## BEGIN
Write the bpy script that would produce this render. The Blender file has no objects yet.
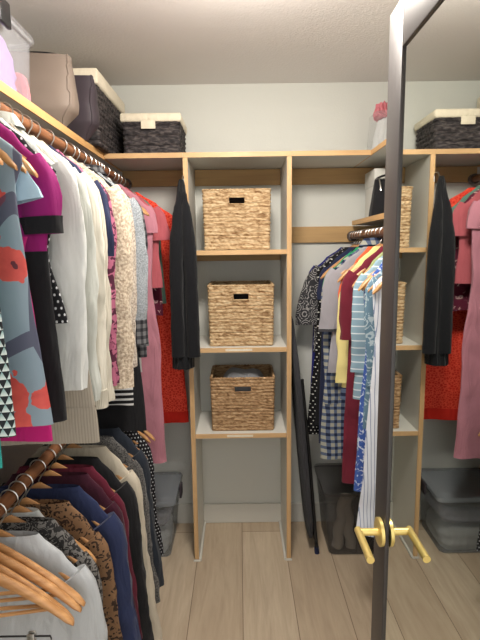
import bpy, math, random
from math import sin, cos, pi, radians, sqrt, exp, floor
from mathutils import Vector, Matrix, noise
random.seed(7)
SC = bpy.context.scene
COL = SC.collection

# ------------------------------------------------------------------ mesh helpers
class MB:
    def __init__(s): s.v = []; s.f = []
    def add(s, vs, fs):
        o = len(s.v); s.v += [tuple(p) for p in vs]; s.f += [tuple(i + o for i in f) for f in fs]
    def rings(s, rings, close=True, cap0=False, cap1=False):
        n = len(rings[0]); vs = [p for r in rings for p in r]; fs = []
        for i in range(len(rings) - 1):
            for j in range(n if close else n - 1):
                a = i * n + j; b = i * n + (j + 1) % n
                fs.append((a, b, b + n, a + n))
        if cap0: fs.append(tuple(range(n - 1, -1, -1)))
        if cap1: fs.append(tuple((len(rings) - 1) * n + k for k in range(n)))
        s.add(vs, fs)
    def box(s, x0, x1, y0, y1, z0, z1, b=0.0, M=None):
        if b <= 0:
            vs = [(x, y, z) for x in (x0, x1) for y in (y0, y1) for z in (z0, z1)]
            fs = [(0, 1, 3, 2), (4, 6, 7, 5), (0, 4, 5, 1), (2, 3, 7, 6), (0, 2, 6, 4), (1, 5, 7, 3)]
        else:
            b = min(b, (x1-x0)*.49, (y1-y0)*.49, (z1-z0)*.49)
            def rr(z, i):
                pts = []
                for cx, cy, a0 in ((x1-b, y1-b, 0), (x0+b, y1-b, 90), (x0+b, y0+b, 180), (x1-b, y0+b, 270)):
                    for k in range(4):
                        a = radians(a0 + 30*k); pts.append((cx + (b-i)*cos(a), cy + (b-i)*sin(a), z))
                return pts
            m = MB()
            m.rings([rr(z0, b*.7), rr(z0+b*.3, b*.3), rr(z0+b, 0), rr(z1-b, 0), rr(z1-b*.3, b*.3), rr(z1, b*.7)], cap0=True, cap1=True)
            vs, fs = m.v, m.f
        if M: vs = [M @ Vector(p) for p in vs]
        s.add(vs, fs)
    def tube(s, pts, r, n=10, cap=True, flat=None):
        pts = [Vector(p) for p in pts]; rs = r if isinstance(r, (list, tuple)) else [r]*len(pts)
        up = None; out = []
        for i, p in enumerate(pts):
            t = (pts[min(i+1, len(pts)-1)] - pts[max(i-1, 0)]).normalized()
            if up is None:
                up = Vector((0, 1, 0)) if abs(t.y) < .9 else Vector((0, 0, 1))
            a = (up - t*up.dot(t)).normalized(); up = a; b = t.cross(a)
            out.append([p + a*cos(2*pi*k/n)*rs[i]*(flat or 1) + b*sin(2*pi*k/n)*rs[i] for k in range(n)])
        s.rings(out, cap0=cap, cap1=cap)
    def build(s, name, mat, parent=None, smooth=True, loc=None):
        me = bpy.data.meshes.new(name); me.from_pydata(s.v, [], s.f); me.update()
        if smooth:
            me.polygons.foreach_set('use_smooth', [True]*len(me.polygons))
            try: me.set_sharp_from_angle(angle=radians(42))
            except Exception: pass
        me.materials.append(mat)
        o = bpy.data.objects.new(name, me); COL.objects.link(o)
        if parent: o.parent = parent
        if loc: o.location = loc
        return o

def empty(name, loc, rz=0):
    o = bpy.data.objects.new(name, None); COL.objects.link(o)
    o.location = loc; o.rotation_euler = (0, 0, rz); o.empty_display_size = .05
    return o
def tag(o, label=None, cat=None, group=None, kind=None):
    if label: o['label'] = label
    if cat: o['category'] = cat
    if group: o['group'] = group
    if kind: o['kind'] = kind
    return o
def copy_tree(o, parent=None):
    c = o.copy(); COL.objects.link(c); c.parent = parent
    for ch in list(o.children): copy_tree(ch, c)
    return c
def struct(name, mb, mat, smooth=False):
    return tag(mb.build(name, mat, smooth=smooth), kind='structure')

# ------------------------------------------------------------------ node helpers
class NG:
    def __init__(s, name):
        s.m = bpy.data.materials.new(name); s.m.use_nodes = True
        s.nt = s.m.node_tree; s.bs = s.nt.nodes['Principled BSDF']
        s.tc = s.nt.nodes.new('ShaderNodeTexCoord')
    def n(s, t, **k):
        nd = s.nt.nodes.new(t)
        for a, b in k.items(): setattr(nd, a, b)
        return nd
    def put(s, sock, v):
        if v is None: return
        if isinstance(v, bpy.types.NodeSocket): s.nt.links.new(v, sock)
        elif isinstance(v, (tuple, list)) and len(v) == 3 and sock.type == 'RGBA': sock.default_value = (*v, 1)
        else: sock.default_value = v
    def math(s, op, a, b=0.0, c=None):
        nd = s.n('ShaderNodeMath', operation=op); s.put(nd.inputs[0], a); s.put(nd.inputs[1], b)
        if c is not None: s.put(nd.inputs[2], c)
        return nd.outputs[0]
    def mix(s, f, a, b, mode='MIX'):
        nd = s.n('ShaderNodeMixRGB', blend_type=mode); s.put(nd.inputs[0], f); s.put(nd.inputs[1], a); s.put(nd.inputs[2], b)
        return nd.outputs[0]
    def mapping(s, scale=(1, 1, 1), loc=(0, 0, 0), rot=(0, 0, 0), src='Object'):
        nd = s.n('ShaderNodeMapping'); s.nt.links.new(s.tc.outputs[src], nd.inputs[0])
        nd.inputs[1].default_value = loc; nd.inputs[2].default_value = rot; nd.inputs[3].default_value = scale
        return nd.outputs[0]
    def noise(s, scale, detail=2, vec=None, dist=0, rough=.5, col=False):
        nd = s.n('ShaderNodeTexNoise'); s.put(nd.inputs['Vector'], vec or s.tc.outputs['Object'])
        nd.inputs['Scale'].default_value = scale; nd.inputs['Detail'].default_value = detail
        nd.inputs['Distortion'].default_value = dist; nd.inputs['Roughness'].default_value = rough
        return nd.outputs['Color' if col else 'Fac']
    def voro(s, scale, vec=None, feat='F1', out='Distance', rnd=1):
        nd = s.n('ShaderNodeTexVoronoi', feature=feat); s.put(nd.inputs['Vector'], vec or s.tc.outputs['Object'])
        nd.inputs['Scale'].default_value = scale; nd.inputs['Randomness'].default_value = rnd
        return nd.outputs[out]
    def ramp(s, f, stops, interp='LINEAR'):
        nd = s.n('ShaderNodeValToRGB'); nd.color_ramp.interpolation = interp; s.put(nd.inputs[0], f)
        e = nd.color_ramp.elements
        e[0].position, e[0].color = stops[0][0], (*stops[0][1], 1)
        e[1].position, e[1].color = stops[1][0], (*stops[1][1], 1)
        for p, c in stops[2:]:
            x = e.new(p); x.color = (*c, 1)
        return nd.outputs[0]
    def xyz(s, vec=None):
        nd = s.n('ShaderNodeSeparateXYZ'); s.put(nd.inputs[0], vec or s.tc.outputs['Object']); return nd.outputs
    def gt(s, a, b): return s.math('GREATER_THAN', a, b)
    def lt(s, a, b): return s.math('LESS_THAN', a, b)
    def fr(s, a): return s.math('FRACT', a)
    def bump(s, h, st=.3, dist=.002):
        nd = s.n('ShaderNodeBump'); nd.inputs['Strength'].default_value = st; nd.inputs['Distance'].default_value = dist
        s.put(nd.inputs['Height'], h); s.nt.links.new(nd.outputs[0], s.bs.inputs['Normal'])
    def fin(s, col, rough=.9, metal=0, spec=.3, sheen=0):
        s.put(s.bs.inputs['Base Color'], col); s.put(s.bs.inputs['Roughness'], rough)
        s.bs.inputs['Metallic'].default_value = metal; s.bs.inputs['Specular IOR Level'].default_value = spec
        s.bs.inputs['Sheen Weight'].default_value = sheen
        return s.m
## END
| Task to carry out |
Skip the images and write out the rest of the listing exactly.

| Exercise output |
Write the bpy script that would produce this render. The Blender file has no objects yet.
import bpy, math, random
from math import sin, cos, pi, radians, sqrt, exp, floor
from mathutils import Vector, Matrix, noise
random.seed(7)
SC = bpy.context.scene
COL = SC.collection

# ------------------------------------------------------------------ mesh helpers
class MB:
    def __init__(s): s.v = []; s.f = []
    def add(s, vs, fs):
        o = len(s.v); s.v += [tuple(p) for p in vs]; s.f += [tuple(i + o for i in f) for f in fs]
    def rings(s, rings, close=True, cap0=False, cap1=False):
        n = len(rings[0]); vs = [p for r in rings for p in r]; fs = []
        for i in range(len(rings) - 1):
            for j in range(n if close else n - 1):
                a = i * n + j; b = i * n + (j + 1) % n
                fs.append((a, b, b + n, a + n))
        if cap0: fs.append(tuple(range(n - 1, -1, -1)))
        if cap1: fs.append(tuple((len(rings) - 1) * n + k for k in range(n)))
        s.add(vs, fs)
    def box(s, x0, x1, y0, y1, z0, z1, b=0.0, M=None):
        if b <= 0:
            vs = [(x, y, z) for x in (x0, x1) for y in (y0, y1) for z in (z0, z1)]
            fs = [(0, 1, 3, 2), (4, 6, 7, 5), (0, 4, 5, 1), (2, 3, 7, 6), (0, 2, 6, 4), (1, 5, 7, 3)]
        else:
            b = min(b, (x1-x0)*.49, (y1-y0)*.49, (z1-z0)*.49)
            def rr(z, i):
                pts = []
                for cx, cy, a0 in ((x1-b, y1-b, 0), (x0+b, y1-b, 90), (x0+b, y0+b, 180), (x1-b, y0+b, 270)):
                    for k in range(4):
                        a = radians(a0 + 30*k); pts.append((cx + (b-i)*cos(a), cy + (b-i)*sin(a), z))
                return pts
            m = MB()
            m.rings([rr(z0, b*.7), rr(z0+b*.3, b*.3), rr(z0+b, 0), rr(z1-b, 0), rr(z1-b*.3, b*.3), rr(z1, b*.7)], cap0=True, cap1=True)
            vs, fs = m.v, m.f
        if M: vs = [M @ Vector(p) for p in vs]
        s.add(vs, fs)
    def tube(s, pts, r, n=10, cap=True, flat=None):
        pts = [Vector(p) for p in pts]; rs = r if isinstance(r, (list, tuple)) else [r]*len(pts)
        up = None; out = []
        for i, p in enumerate(pts):
            t = (pts[min(i+1, len(pts)-1)] - pts[max(i-1, 0)]).normalized()
            if up is None:
                up = Vector((0, 1, 0)) if abs(t.y) < .9 else Vector((0, 0, 1))
            a = (up - t*up.dot(t)).normalized(); up = a; b = t.cross(a)
            out.append([p + a*cos(2*pi*k/n)*rs[i]*(flat or 1) + b*sin(2*pi*k/n)*rs[i] for k in range(n)])
        s.rings(out, cap0=cap, cap1=cap)
    def build(s, name, mat, parent=None, smooth=True, loc=None):
        me = bpy.data.meshes.new(name); me.from_pydata(s.v, [], s.f); me.update()
        if smooth:
            me.polygons.foreach_set('use_smooth', [True]*len(me.polygons))
            try: me.set_sharp_from_angle(angle=radians(42))
            except Exception: pass
        me.materials.append(mat)
        o = bpy.data.objects.new(name, me); COL.objects.link(o)
        if parent: o.parent = parent
        if loc: o.location = loc
        return o

def empty(name, loc, rz=0):
    o = bpy.data.objects.new(name, None); COL.objects.link(o)
    o.location = loc; o.rotation_euler = (0, 0, rz); o.empty_display_size = .05
    return o
def tag(o, label=None, cat=None, group=None, kind=None):
    if label: o['label'] = label
    if cat: o['category'] = cat
    if group: o['group'] = group
    if kind: o['kind'] = kind
    return o
def copy_tree(o, parent=None):
    c = o.copy(); COL.objects.link(c); c.parent = parent
    for ch in list(o.children): copy_tree(ch, c)
    return c
def struct(name, mb, mat, smooth=False):
    return tag(mb.build(name, mat, smooth=smooth), kind='structure')

# ------------------------------------------------------------------ node helpers
class NG:
    def __init__(s, name):
        s.m = bpy.data.materials.new(name); s.m.use_nodes = True
        s.nt = s.m.node_tree; s.bs = s.nt.nodes['Principled BSDF']
        s.tc = s.nt.nodes.new('ShaderNodeTexCoord')
    def n(s, t, **k):
        nd = s.nt.nodes.new(t)
        for a, b in k.items(): setattr(nd, a, b)
        return nd
    def put(s, sock, v):
        if v is None: return
        if isinstance(v, bpy.types.NodeSocket): s.nt.links.new(v, sock)
        elif isinstance(v, (tuple, list)) and len(v) == 3 and sock.type == 'RGBA': sock.default_value = (*v, 1)
        else: sock.default_value = v
    def math(s, op, a, b=0.0, c=None):
        nd = s.n('ShaderNodeMath', operation=op); s.put(nd.inputs[0], a); s.put(nd.inputs[1], b)
        if c is not None: s.put(nd.inputs[2], c)
        return nd.outputs[0]
    def mix(s, f, a, b, mode='MIX'):
        nd = s.n('ShaderNodeMixRGB', blend_type=mode); s.put(nd.inputs[0], f); s.put(nd.inputs[1], a); s.put(nd.inputs[2], b)
        return nd.outputs[0]
    def mapping(s, scale=(1, 1, 1), loc=(0, 0, 0), rot=(0, 0, 0), src='Object'):
        nd = s.n('ShaderNodeMapping'); s.nt.links.new(s.tc.outputs[src], nd.inputs[0])
        nd.inputs[1].default_value = loc; nd.inputs[2].default_value = rot; nd.inputs[3].default_value = scale
        return nd.outputs[0]
    def noise(s, scale, detail=2, vec=None, dist=0, rough=.5, col=False):
        nd = s.n('ShaderNodeTexNoise'); s.put(nd.inputs['Vector'], vec or s.tc.outputs['Object'])
        nd.inputs['Scale'].default_value = scale; nd.inputs['Detail'].default_value = detail
        nd.inputs['Distortion'].default_value = dist; nd.inputs['Roughness'].default_value = rough
        return nd.outputs['Color' if col else 'Fac']
    def voro(s, scale, vec=None, feat='F1', out='Distance', rnd=1):
        nd = s.n('ShaderNodeTexVoronoi', feature=feat); s.put(nd.inputs['Vector'], vec or s.tc.outputs['Object'])
        nd.inputs['Scale'].default_value = scale; nd.inputs['Randomness'].default_value = rnd
        return nd.outputs[out]
    def ramp(s, f, stops, interp='LINEAR'):
        nd = s.n('ShaderNodeValToRGB'); nd.color_ramp.interpolation = interp; s.put(nd.inputs[0], f)
        e = nd.color_ramp.elements
        e[0].position, e[0].color = stops[0][0], (*stops[0][1], 1)
        e[1].position, e[1].color = stops[1][0], (*stops[1][1], 1)
        for p, c in stops[2:]:
            x = e.new(p); x.color = (*c, 1)
        return nd.outputs[0]
    def xyz(s, vec=None):
        nd = s.n('ShaderNodeSeparateXYZ'); s.put(nd.inputs[0], vec or s.tc.outputs['Object']); return nd.outputs
    def gt(s, a, b): return s.math('GREATER_THAN', a, b)
    def lt(s, a, b): return s.math('LESS_THAN', a, b)
    def fr(s, a): return s.math('FRACT', a)
    def bump(s, h, st=.3, dist=.002):
        nd = s.n('ShaderNodeBump'); nd.inputs['Strength'].default_value = st; nd.inputs['Distance'].default_value = dist
        s.put(nd.inputs['Height'], h); s.nt.links.new(nd.outputs[0], s.bs.inputs['Normal'])
    def fin(s, col, rough=.9, metal=0, spec=.3, sheen=0):
        s.put(s.bs.inputs['Base Color'], col); s.put(s.bs.inputs['Roughness'], rough)
        s.bs.inputs['Metallic'].default_value = metal; s.bs.inputs['Specular IOR Level'].default_value = spec
        s.bs.inputs['Sheen Weight'].default_value = sheen
        return s.m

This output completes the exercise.